Ancak Suriye'deki rejim değişikliği, Türkiye'de yeni bir diyalog sürecinin başlaması, Irak'taki askeri varlığın tahkim edilmesi ve iktidarla PKK'ye karşı işbirliği girişimleri ile birlikte Kürt meselesi yeni bir evreye girdi.
MGK bildirisinden anlaşılıyor ki farklı isimler konulan yeni çözüm süreci Kolombiya'da devlet ve FARC arasındaki barış görüşmelerine benziyor. Sağcı Kolombiya hükümeti bir yandan FARC'a karşı operasyonlarını sürdürürken, aynı anda ateşkes görüşmelerini yapmıştı. Silah bırakma ve siyasal mücadele hattının kabul edilmesiyle bu süreç sona ermişti.
Bambaşka nedenlere ve aktörlere sahip Kürt sorununun çözümünde Kolombiya modelinin başarılı olup olmayacağı ise belirsizliğini koruyor.

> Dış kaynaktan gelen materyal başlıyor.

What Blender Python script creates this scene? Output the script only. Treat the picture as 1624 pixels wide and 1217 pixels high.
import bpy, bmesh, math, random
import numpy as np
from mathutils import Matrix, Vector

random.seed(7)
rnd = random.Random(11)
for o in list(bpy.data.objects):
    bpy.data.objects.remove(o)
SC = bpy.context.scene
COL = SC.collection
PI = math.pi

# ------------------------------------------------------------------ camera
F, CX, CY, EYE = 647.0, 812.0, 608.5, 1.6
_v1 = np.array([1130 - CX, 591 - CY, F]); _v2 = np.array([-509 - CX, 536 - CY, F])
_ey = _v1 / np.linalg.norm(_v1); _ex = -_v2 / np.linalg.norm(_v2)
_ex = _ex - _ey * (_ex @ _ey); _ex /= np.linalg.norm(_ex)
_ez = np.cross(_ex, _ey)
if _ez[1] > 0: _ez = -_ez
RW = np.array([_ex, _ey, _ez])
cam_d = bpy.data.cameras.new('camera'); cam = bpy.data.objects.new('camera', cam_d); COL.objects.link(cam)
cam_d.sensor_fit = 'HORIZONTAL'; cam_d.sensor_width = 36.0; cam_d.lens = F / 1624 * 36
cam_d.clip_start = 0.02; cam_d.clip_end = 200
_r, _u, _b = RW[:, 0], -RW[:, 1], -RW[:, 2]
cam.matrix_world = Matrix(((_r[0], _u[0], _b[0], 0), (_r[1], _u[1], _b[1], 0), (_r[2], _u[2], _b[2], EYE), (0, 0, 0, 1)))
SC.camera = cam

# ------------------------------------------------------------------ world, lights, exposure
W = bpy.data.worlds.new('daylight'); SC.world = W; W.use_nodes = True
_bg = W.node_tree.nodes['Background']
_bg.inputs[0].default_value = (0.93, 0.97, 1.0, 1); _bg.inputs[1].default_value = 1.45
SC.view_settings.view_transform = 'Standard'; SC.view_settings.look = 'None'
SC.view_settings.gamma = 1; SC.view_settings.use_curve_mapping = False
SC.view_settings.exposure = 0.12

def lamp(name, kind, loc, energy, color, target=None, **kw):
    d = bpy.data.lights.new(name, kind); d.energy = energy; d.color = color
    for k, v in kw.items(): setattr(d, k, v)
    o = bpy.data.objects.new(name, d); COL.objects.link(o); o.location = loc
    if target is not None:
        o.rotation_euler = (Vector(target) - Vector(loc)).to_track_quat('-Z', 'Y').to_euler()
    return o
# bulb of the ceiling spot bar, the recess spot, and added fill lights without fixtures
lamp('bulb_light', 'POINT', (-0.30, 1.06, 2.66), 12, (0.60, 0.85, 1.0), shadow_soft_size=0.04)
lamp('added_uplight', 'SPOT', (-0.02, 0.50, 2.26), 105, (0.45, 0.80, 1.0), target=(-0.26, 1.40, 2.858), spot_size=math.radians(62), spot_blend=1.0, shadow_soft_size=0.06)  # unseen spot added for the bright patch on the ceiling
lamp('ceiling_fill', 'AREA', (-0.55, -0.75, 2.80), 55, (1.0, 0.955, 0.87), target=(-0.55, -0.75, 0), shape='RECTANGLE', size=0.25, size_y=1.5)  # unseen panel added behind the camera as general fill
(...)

Koruyor çünkü birinci çözüm süreci çok ileri noktalara varmasına rağmen bıçak gibi kesilmişti. Ardından ağır bir baskı dönemi yaşanmıştı. Bu dönemde silahlı çatışmalar bir ölçüde devam etmişti. Öncelikli tehdit algısı ile güvensizlikler, benzer bir durum olasılığını şimdi de kenarda tutuyor.
Komplo teorilerine rağmen
Kırmızı Kitabın ismini ilk telaffuz edenin 27 Mayıs darbesinin liderlerinden ve MHP kurucusu albay Alpaslan Türkeş olduğu iddia edilir. Yıllar boyunca MSGB'nin gizliliği eleştirilmiş ve kamuoyuna açıklanması talebi seslendirilmiştir.
Kurtlar Vadisi dizisinde popüler bir derin devlet efsanesi olarak canlandırılan Kırmızı Kitabın ne derece belirleyici olabileceği ise tartışmalıdır.
Örneğin "irtica ile mücadele", 28 Şubat darbesiyle hükümet devirdiği gibi AKP'nin yükselişi ile başarısız oldu. Üstüne üslük Fetulahçıların liderliğindeki bir askeri koalisyon 15 Temmuz 2016'da darbe yapmaya kalktı.
Büyük Kürt siyasi hareketleri yıllar içinde ortaya çıktı ve toplumsal tabanlarını konsolide etti.
MSGB 2025'in uygulanmasının sonuçlarının öncekilerden pek de farklı olması beklenemez.